[Problem to solve]
Set the listing down unchanged, minus every embedded image.

[Material provided]
☆ ☆ ☆ ☆ ☆

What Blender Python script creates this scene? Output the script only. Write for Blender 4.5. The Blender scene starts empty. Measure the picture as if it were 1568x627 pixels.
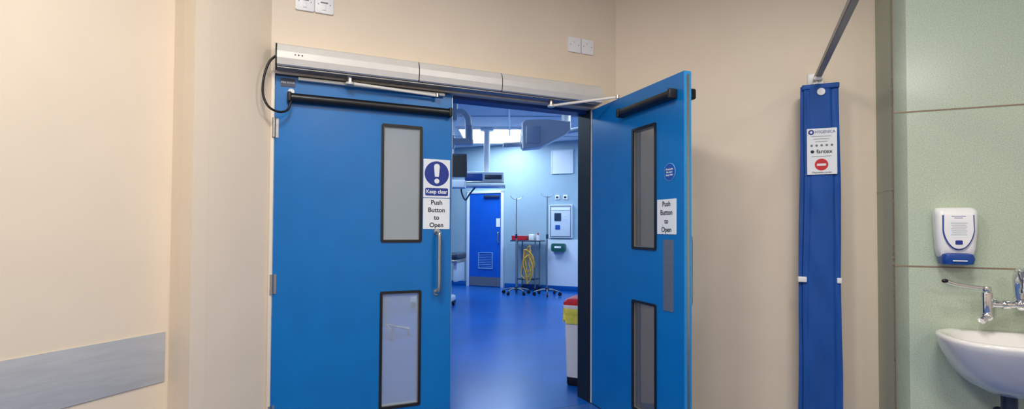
import bpy, bmesh, math, random
from mathutils import Vector, Matrix
random.seed(4)
S = bpy.context.scene
COL = S.collection
try:
    S.view_settings.view_transform = 'Standard'
    S.view_settings.look = 'None'
except Exception as ex:
    print(ex)

# ------------------------------------------------------------------ materials
def srgb(r, g, b):
    f = lambda c: (c/255/12.92) if c/255 <= .04045 else ((c/255+.055)/1.055)**2.4
    return (f(r), f(g), f(b), 1)

def mat(name, col, rough=.5, metal=0, noise=0, nscale=40, bump=0, emit=None, estr=0, coat=0, alpha=1, spec=.5, speck=None, stretch=None, bdist=.002):
    m = bpy.data.materials.new(name); m.use_nodes = True
    nt = m.node_tree; b = nt.nodes['Principled BSDF']
    b.inputs['Base Color'].default_value = col
    b.inputs['Roughness'].default_value = rough
    b.inputs['Metallic'].default_value = metal
    b.inputs['Specular IOR Level'].default_value = spec
    b.inputs['Coat Weight'].default_value = coat
    b.inputs['Alpha'].default_value = alpha
    tc = nt.nodes.new('ShaderNodeTexCoord')
    if noise or bump:
        n = nt.nodes.new('ShaderNodeTexNoise'); n.inputs['Scale'].default_value = nscale
        n.inputs['Detail'].default_value = 4
        if stretch:
            mp = nt.nodes.new('ShaderNodeMapping'); mp.inputs['Scale'].default_value = stretch
            nt.links.new(tc.outputs['Object'], mp.inputs['Vector']); nt.links.new(mp.outputs['Vector'], n.inputs['Vector'])
        else:
            nt.links.new(tc.outputs['Object'], n.inputs['Vector'])
        if noise:
            r = nt.nodes.new('ShaderNodeValToRGB')
            lo = [max(0, c*(1-noise)) for c in col[:3]]+[1]; hi = [min(1, c*(1+noise)) for c in col[:3]]+[1]
            if speck: lo = speck
            r.color_ramp.elements[0].position = .35; r.color_ramp.elements[0].color = lo
            r.color_ramp.elements[1].position = .62; r.color_ramp.elements[1].color = hi
            nt.links.new(n.outputs['Fac'], r.inputs['Fac'])
            nt.links.new(r.outputs['Color'], b.inputs['Base Color'])
        if bump:
            bp = nt.nodes.new('ShaderNodeBump'); bp.inputs['Strength'].default_value = bump
            bp.inputs['Distance'].default_value = bdist
            nt.links.new(n.outputs['Fac'], bp.inputs['Height'])
            nt.links.new(bp.outputs['Normal'], b.inputs['Normal'])
    if emit:
        b.inputs['Emission Color'].default_value = emit
        b.inputs['Emission Strength'].default_value = estr
    return m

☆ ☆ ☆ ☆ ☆

[Exercise response]
What Blender Python script creates this scene? Output the script only. Write for Blender 4.5. The Blender scene starts empty. Measure the picture as if it were 1568x627 pixels.
import bpy, bmesh, math, random
from mathutils import Vector, Matrix
random.seed(4)
S = bpy.context.scene
COL = S.collection
try:
    S.view_settings.view_transform = 'Standard'
    S.view_settings.look = 'None'
except Exception as ex:
    print(ex)

# ------------------------------------------------------------------ materials
def srgb(r, g, b):
    f = lambda c: (c/255/12.92) if c/255 <= .04045 else ((c/255+.055)/1.055)**2.4
    return (f(r), f(g), f(b), 1)

def mat(name, col, rough=.5, metal=0, noise=0, nscale=40, bump=0, emit=None, estr=0, coat=0, alpha=1, spec=.5, speck=None, stretch=None, bdist=.002):
    m = bpy.data.materials.new(name); m.use_nodes = True
    nt = m.node_tree; b = nt.nodes['Principled BSDF']
    b.inputs['Base Color'].default_value = col
    b.inputs['Roughness'].default_value = rough
    b.inputs['Metallic'].default_value = metal
    b.inputs['Specular IOR Level'].default_value = spec
    b.inputs['Coat Weight'].default_value = coat
    b.inputs['Alpha'].default_value = alpha
    tc = nt.nodes.new('ShaderNodeTexCoord')
    if noise or bump:
        n = nt.nodes.new('ShaderNodeTexNoise'); n.inputs['Scale'].default_value = nscale
        n.inputs['Detail'].default_value = 4
        if stretch:
            mp = nt.nodes.new('ShaderNodeMapping'); mp.inputs['Scale'].default_value = stretch
            nt.links.new(tc.outputs['Object'], mp.inputs['Vector']); nt.links.new(mp.outputs['Vector'], n.inputs['Vector'])
        else:
            nt.links.new(tc.outputs['Object'], n.inputs['Vector'])
        if noise:
            r = nt.nodes.new('ShaderNodeValToRGB')
            lo = [max(0, c*(1-noise)) for c in col[:3]]+[1]; hi = [min(1, c*(1+noise)) for c in col[:3]]+[1]
            if speck: lo = speck
            r.color_ramp.elements[0].position = .35; r.color_ramp.elements[0].color = lo
            r.color_ramp.elements[1].position = .62; r.color_ramp.elements[1].color = hi
            nt.links.new(n.outputs['Fac'], r.inputs['Fac'])
            nt.links.new(r.outputs['Color'], b.inputs['Base Color'])
        if bump:
            bp = nt.nodes.new('ShaderNodeBump'); bp.inputs['Strength'].default_value = bump
            bp.inputs['Distance'].default_value = bdist
            nt.links.new(n.outputs['Fac'], bp.inputs['Height'])
            nt.links.new(bp.outputs['Normal'], b.inputs['Normal'])
    if emit:
        b.inputs['Emission Color'].default_value = emit
        b.inputs['Emission Strength'].default_value = estr
    return m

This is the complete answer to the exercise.